"Antriannya panjang, mending cari makan di tempat lain saja deh."
Di musim libur panjang seperti libur lebaran atau libur akhir tahun seperti ini, jalan Mahakam, Kota Malang selalu macet. Puluhan mobil diparkir berseri di pinggir jalan. Membuat jalan yang lebarnya hanya dua lajur ini semakin sempit saja. Plat nomornya kebanyakan dari luar kota Malang.
Jalan Mahakam adalah jalan menuju akses pintu masuk Bakso Presiden yang lokasinya berada di tepi rel kereta api, atau di belakang area hotel Savanna (dulu pertokoan Mitra I). Meski lokasinya tersembunyi, dan ruang makannya tidak begitu luas, malah harus waspada dan menutup telinga saat ada kereta yang lewat, Bakso Presiden menjadi salah satu spot wisata kuliner yang diburu para wisatawan lokal yang datang ke Malang.
Nyaris tidak ada kata libur atau sepi. Setiap hari selalu penuh dengan pembeli. Bahkan di waktu libur panjang seperti ini, antrian pembeli di Bakso Presiden mengular panjang. Para pembeli, yang rata-rata datang dari luar kota Malang rela antri hanya untuk mencicipi kenikmatan semangkuk Bakso Presiden.
Situasi yang sama bisa kita lihat di spot-spot wisata kuliner lain yang sudah terkenal kemasyhurannya. Saya sendiri pernah merasakan, harus rela antri satu jam lamanya hanya untuk membeli sepiring kecil Ketan Legenda yang berada di kawasan Alun-alun Kota Wisata Batu.
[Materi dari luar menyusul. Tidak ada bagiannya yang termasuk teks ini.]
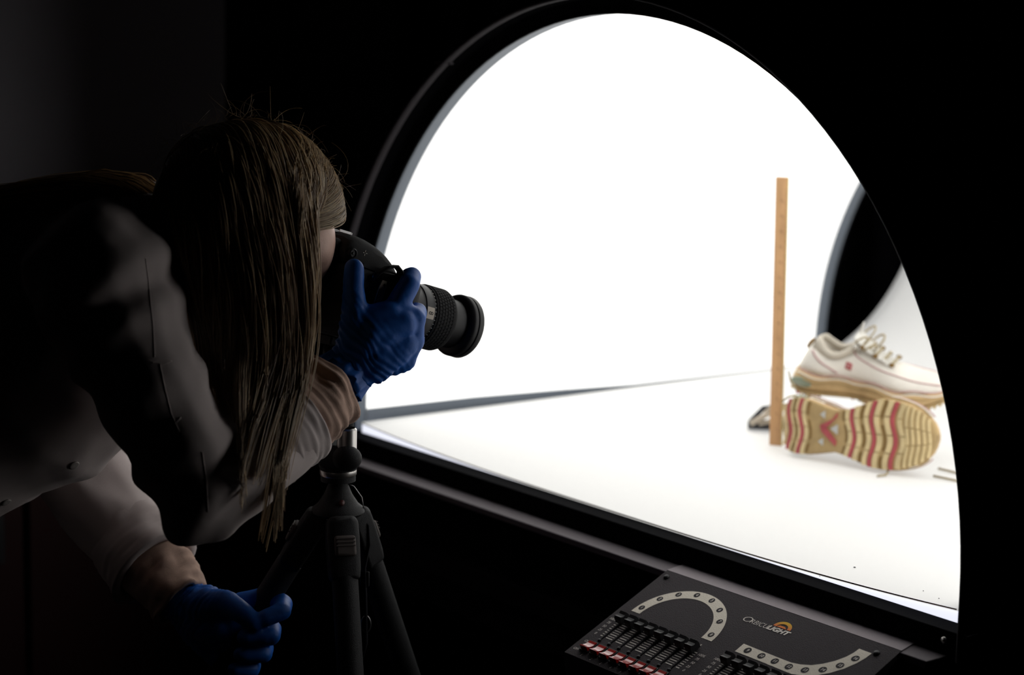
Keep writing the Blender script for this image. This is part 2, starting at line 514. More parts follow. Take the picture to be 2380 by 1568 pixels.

Pengalaman antri lama itu membuat saya berfikir, mengapa kita rela antri hanya untuk merasakan menu kuliner favorit? Karena gengsi, penasaran, atau memang rasa suka yang berlebihan?
Terus terang, waktu saya rela antri membeli Ketan Legenda, motivasinya adalah karena rasa penasaran. Sampai pada waktu itu, saya belum pernah makan Ketan yang kata orang-orang rasanya lain daripada yang lain. Lebih maknyus dibanding ketan-ketan biasa.
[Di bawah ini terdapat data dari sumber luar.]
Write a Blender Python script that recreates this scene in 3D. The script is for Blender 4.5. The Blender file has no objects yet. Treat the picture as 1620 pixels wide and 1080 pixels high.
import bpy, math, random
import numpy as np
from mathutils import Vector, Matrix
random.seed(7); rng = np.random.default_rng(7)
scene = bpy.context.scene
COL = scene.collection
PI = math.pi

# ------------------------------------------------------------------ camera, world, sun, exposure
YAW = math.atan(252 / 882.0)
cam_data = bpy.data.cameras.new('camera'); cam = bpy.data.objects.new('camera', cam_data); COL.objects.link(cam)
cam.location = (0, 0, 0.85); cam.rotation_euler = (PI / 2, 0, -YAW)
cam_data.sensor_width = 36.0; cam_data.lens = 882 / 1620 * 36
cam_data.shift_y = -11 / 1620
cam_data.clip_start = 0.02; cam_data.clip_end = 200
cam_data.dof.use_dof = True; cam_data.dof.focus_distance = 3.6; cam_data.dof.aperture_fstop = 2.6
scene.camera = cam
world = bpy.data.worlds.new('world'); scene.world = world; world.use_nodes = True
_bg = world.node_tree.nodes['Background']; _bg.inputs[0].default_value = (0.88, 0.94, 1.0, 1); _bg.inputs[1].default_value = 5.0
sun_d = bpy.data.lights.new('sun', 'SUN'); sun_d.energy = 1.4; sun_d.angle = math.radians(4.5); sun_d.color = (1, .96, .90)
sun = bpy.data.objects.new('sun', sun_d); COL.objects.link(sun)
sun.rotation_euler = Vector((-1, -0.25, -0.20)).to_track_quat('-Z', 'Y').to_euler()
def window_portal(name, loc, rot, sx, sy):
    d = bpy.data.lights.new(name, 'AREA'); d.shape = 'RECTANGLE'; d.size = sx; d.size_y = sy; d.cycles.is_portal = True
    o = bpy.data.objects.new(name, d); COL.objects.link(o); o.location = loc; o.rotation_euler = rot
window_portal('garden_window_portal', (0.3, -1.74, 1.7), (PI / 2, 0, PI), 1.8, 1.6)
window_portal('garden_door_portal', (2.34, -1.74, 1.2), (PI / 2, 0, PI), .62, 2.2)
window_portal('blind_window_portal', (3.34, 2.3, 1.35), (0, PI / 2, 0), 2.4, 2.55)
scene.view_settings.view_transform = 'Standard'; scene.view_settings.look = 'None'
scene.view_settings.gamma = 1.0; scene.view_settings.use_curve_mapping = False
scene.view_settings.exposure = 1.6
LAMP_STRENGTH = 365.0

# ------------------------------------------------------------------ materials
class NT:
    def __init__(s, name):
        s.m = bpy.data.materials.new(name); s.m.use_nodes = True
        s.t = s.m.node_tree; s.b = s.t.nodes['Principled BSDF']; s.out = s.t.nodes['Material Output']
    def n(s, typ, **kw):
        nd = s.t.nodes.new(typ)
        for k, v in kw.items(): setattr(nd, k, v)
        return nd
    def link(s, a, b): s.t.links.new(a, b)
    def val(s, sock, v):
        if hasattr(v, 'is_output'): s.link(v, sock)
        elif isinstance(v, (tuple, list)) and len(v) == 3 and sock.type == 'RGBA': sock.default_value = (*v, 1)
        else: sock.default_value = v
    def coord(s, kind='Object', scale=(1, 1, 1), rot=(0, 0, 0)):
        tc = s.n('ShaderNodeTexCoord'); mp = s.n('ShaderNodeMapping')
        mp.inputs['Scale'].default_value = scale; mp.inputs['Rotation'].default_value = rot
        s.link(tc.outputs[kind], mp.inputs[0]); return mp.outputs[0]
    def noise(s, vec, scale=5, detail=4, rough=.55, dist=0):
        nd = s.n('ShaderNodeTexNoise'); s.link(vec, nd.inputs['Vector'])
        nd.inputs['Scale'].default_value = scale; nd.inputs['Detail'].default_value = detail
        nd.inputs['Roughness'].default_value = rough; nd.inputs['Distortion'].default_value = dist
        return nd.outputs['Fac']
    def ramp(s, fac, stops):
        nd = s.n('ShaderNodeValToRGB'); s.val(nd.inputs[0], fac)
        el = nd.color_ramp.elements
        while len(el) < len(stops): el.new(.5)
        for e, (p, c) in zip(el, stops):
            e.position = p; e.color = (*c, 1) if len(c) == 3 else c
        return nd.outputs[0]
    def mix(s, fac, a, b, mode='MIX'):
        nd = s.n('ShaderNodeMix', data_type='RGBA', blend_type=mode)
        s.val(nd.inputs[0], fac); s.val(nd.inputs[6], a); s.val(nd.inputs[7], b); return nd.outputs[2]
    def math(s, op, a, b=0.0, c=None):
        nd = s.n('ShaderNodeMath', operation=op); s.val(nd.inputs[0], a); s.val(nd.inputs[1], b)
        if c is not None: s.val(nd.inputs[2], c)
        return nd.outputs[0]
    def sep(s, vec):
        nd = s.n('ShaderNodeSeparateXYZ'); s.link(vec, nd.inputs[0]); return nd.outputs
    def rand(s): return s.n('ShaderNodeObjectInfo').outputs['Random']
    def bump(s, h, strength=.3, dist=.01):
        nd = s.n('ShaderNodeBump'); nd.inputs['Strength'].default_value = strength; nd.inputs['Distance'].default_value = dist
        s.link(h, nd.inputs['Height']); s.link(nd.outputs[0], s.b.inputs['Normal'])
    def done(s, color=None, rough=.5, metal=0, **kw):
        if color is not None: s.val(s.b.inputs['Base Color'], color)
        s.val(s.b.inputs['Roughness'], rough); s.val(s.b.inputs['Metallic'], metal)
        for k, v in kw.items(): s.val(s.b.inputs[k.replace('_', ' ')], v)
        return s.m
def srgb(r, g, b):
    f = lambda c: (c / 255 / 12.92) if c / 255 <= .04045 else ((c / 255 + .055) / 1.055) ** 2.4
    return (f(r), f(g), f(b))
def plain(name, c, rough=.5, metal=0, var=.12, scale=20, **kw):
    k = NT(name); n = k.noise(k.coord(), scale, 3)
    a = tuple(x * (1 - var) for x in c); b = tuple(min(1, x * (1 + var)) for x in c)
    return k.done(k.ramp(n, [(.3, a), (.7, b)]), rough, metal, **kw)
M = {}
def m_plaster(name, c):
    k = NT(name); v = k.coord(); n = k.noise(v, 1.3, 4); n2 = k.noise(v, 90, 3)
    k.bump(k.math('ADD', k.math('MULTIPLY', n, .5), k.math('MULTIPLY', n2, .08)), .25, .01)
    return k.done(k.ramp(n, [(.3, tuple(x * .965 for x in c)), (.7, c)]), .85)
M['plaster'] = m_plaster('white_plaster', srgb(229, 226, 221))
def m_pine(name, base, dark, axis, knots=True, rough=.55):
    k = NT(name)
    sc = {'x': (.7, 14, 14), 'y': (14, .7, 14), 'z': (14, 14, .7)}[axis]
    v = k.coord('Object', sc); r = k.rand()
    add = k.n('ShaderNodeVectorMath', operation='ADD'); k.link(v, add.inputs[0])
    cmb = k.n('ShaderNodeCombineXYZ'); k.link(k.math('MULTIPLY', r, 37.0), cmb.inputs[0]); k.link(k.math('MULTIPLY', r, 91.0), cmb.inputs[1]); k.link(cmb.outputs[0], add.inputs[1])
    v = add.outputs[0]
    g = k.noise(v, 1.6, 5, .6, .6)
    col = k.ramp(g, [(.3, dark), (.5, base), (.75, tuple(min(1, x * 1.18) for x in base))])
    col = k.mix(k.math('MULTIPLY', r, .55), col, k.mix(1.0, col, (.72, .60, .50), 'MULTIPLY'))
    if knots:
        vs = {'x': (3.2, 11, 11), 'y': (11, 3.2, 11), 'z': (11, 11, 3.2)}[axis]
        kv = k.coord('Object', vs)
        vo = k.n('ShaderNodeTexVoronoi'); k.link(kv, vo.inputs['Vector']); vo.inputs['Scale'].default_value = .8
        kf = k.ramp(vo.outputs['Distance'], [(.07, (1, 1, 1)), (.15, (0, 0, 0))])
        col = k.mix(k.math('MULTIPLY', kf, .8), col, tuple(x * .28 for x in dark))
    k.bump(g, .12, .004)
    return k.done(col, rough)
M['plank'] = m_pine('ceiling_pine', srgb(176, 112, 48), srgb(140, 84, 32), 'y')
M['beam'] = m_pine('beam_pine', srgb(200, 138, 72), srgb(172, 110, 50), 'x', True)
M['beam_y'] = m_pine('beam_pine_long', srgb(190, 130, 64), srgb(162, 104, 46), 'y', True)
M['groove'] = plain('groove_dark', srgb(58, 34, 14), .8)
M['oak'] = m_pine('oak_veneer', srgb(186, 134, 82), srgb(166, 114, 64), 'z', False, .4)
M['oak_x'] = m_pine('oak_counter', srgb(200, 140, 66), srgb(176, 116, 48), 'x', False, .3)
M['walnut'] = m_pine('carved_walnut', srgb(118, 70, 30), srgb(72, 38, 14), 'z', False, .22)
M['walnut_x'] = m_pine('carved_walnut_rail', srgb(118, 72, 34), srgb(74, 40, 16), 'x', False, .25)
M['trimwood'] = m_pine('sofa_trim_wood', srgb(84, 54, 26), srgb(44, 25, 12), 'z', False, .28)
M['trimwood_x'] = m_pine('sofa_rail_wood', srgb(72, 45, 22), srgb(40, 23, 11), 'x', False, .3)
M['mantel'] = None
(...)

Ketika sudah membeli dan memakannya, lha kok rasanya sama seperti ketan buatan ibu saya waktu kecil dulu. Hanya karena ada tambahan rasa durian atau topping coklat dan bahan lainnya saja yang membuatnya berbeda. Selebihnya, sama.
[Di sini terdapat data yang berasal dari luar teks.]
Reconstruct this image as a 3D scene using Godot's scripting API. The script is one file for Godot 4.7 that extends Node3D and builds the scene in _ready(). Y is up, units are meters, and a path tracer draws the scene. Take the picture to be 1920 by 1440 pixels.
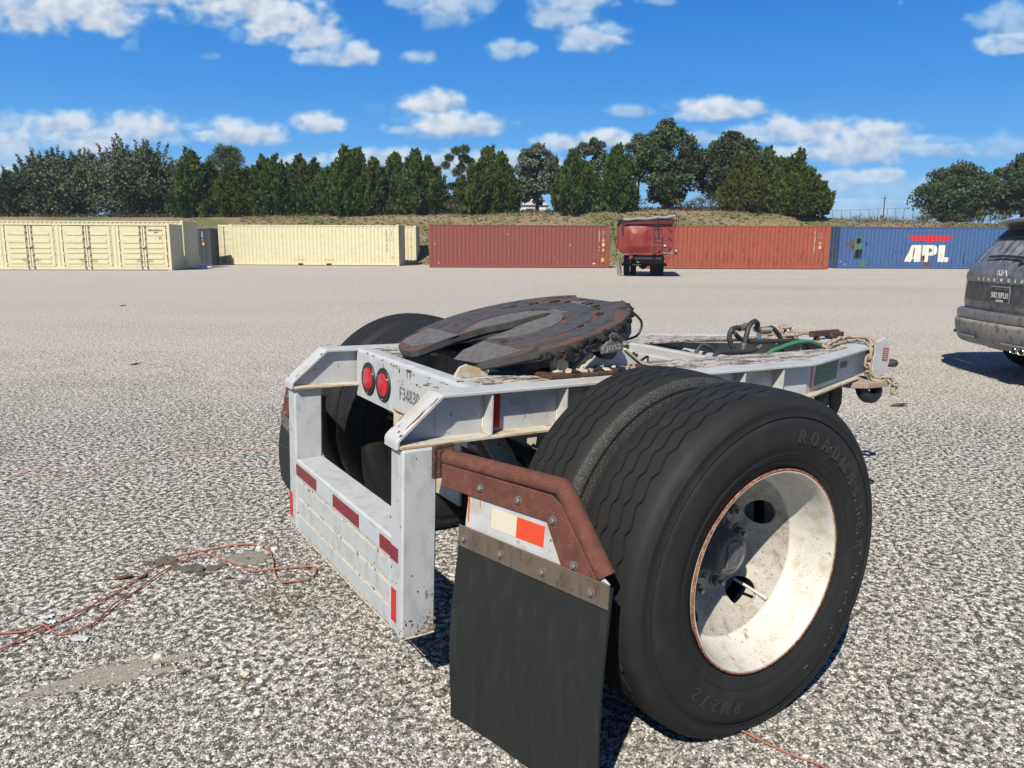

Memang sih, selera setiap orang itu berbeda. Tapi kembali lagi ke masalah antri, buat apa kita harus rela mengantri panjang jika kita bisa membelinya di tempat lain yang mungkin rasanya juga tidak kalah enaknya?
Apa karena gengsi berhubung tempat kuliner itu sudah kadung terkenal di dunia maya? Jika hanya menuruti gengsi belaka, selamanya kita hanya menjadi follower. Kita tidak akan pernah bisa mengeksplorasi tempat wisata kuliner lain yang mungkin belum banyak diketahui orang, dengan rasa yang mungkin saja lebih enak.